WORK TO DO =
Take every line from the material that has the word "scene" in it.

RAW DATA =
•••••
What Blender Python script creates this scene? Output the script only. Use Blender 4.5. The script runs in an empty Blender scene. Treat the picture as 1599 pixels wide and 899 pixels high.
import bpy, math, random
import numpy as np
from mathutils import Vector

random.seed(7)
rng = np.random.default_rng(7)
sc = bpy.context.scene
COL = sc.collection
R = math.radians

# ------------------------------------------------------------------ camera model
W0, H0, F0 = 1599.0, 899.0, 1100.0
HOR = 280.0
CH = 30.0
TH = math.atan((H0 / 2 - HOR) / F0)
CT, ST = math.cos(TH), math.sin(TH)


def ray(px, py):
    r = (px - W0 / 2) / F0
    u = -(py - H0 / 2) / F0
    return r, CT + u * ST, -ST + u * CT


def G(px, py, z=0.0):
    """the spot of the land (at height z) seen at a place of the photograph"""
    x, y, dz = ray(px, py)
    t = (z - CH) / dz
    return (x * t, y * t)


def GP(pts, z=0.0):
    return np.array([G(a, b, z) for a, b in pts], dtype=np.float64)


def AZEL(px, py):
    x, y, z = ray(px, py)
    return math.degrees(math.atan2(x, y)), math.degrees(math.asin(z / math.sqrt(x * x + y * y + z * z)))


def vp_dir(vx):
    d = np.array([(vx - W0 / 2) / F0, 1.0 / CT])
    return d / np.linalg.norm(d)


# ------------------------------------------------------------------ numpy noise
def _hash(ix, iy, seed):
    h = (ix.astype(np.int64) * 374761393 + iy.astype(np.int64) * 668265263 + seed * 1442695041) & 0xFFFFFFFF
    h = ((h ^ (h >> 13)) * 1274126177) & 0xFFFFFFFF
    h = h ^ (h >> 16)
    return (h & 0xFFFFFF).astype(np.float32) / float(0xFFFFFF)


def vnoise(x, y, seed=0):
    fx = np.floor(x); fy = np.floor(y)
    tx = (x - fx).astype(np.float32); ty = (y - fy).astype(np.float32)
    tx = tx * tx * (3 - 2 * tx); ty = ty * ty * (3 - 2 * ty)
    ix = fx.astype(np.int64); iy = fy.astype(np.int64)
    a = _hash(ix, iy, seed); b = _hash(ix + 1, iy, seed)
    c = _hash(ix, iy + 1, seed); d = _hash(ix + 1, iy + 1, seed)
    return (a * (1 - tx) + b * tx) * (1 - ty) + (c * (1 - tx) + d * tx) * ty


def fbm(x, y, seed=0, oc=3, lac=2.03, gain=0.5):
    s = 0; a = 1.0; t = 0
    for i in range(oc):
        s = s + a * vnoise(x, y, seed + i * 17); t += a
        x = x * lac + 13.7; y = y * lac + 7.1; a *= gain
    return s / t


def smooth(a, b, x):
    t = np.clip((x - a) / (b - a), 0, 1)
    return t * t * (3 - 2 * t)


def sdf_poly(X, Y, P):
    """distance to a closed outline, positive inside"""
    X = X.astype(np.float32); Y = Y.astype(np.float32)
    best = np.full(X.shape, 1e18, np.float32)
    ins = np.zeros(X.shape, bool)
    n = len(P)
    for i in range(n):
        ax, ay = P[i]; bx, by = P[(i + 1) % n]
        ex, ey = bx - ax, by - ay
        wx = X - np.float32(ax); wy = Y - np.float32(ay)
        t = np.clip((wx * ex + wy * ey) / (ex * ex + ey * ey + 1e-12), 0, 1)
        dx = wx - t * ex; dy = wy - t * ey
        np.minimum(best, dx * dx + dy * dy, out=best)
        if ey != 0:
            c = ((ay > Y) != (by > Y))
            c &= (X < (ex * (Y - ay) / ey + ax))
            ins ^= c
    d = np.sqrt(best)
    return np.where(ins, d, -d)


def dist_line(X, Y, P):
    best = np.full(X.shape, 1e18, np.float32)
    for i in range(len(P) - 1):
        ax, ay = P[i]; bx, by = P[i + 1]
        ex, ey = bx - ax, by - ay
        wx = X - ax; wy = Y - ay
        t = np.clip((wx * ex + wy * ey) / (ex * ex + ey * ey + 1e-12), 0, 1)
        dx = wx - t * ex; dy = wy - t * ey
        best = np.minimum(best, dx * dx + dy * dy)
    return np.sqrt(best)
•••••
FULL ANSWER =
What Blender Python script creates this scene? Output the script only. Use Blender 4.5. The script runs in an empty Blender scene. Treat the picture as 1599 pixels wide and 899 pixels high.
sc = bpy.context.scene